Hundreds of migrants leave southern Mexico on foot in new caravan heading to US border

CIUDAD HIDALGO, Mexico (AP) — Hundreds of migrants from about a dozen countries set out on foot from Mexico’s southern border on Sunday in an attempt to reach the U.S. border.

Some members of the group said they hoped to reach the U.S. border before the November election, fearing that Donald Trump, if he wins, will follow through on his promise to close the border to asylum seekers.

“We are at risk of having permits (to cross the border) blocked,” said Miguel Salazar, a migrant from El Salvador. He feared a new Trump administration could stop granting migrants appointments through CBP One, an app asylum seekers use to enter the U.S. legally — booking appointments at U.S. border crossings, where they present their cases to officials.

The app only works once migrants reach Mexico City or one of the states in northern Mexico.

“Everyone wants to use that route,” said Salazar, 37.

The group left on Sunday from the southern Mexican town of Ciudad Hidalgo, which is located on a river that forms the border between Mexico and Guatemala.

Some said they had been waiting in Ciudad Hidalgo for weeks for permits to travel to cities further north.

Migrants attempting to travel through Mexico in recent years have organized large groups to reduce the risk of being attacked by gangs or stopped by Mexican immigration officials along the way. But the caravans tend to break up in southern Mexico as people tire of walking hundreds of miles.

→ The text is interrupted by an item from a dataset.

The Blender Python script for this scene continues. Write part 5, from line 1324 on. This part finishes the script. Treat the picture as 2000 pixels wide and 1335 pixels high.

Mexico has also recently made it more difficult for migrants to reach the US border by bus or train.

Travel permits are rarely issued to migrants who enter the country without visas. Thousands of migrants have been stopped by immigration officials at checkpoints in central and northern Mexico and bused back to cities deep in the south of the country.

Oswaldo Reyna, a 55-year-old Cuban migrant, crossed the border from Guatemala to Mexico 45 days ago and waited in Ciudad Hidalgo to join the new caravan announced on social media.

He criticized Trump’s recent comments about migrants and the way they are trying to invade the United States.

“We are not delinquents,” he said. “We are hardworking people who left our country to advance in life, because in our homeland we suffer from many needs.”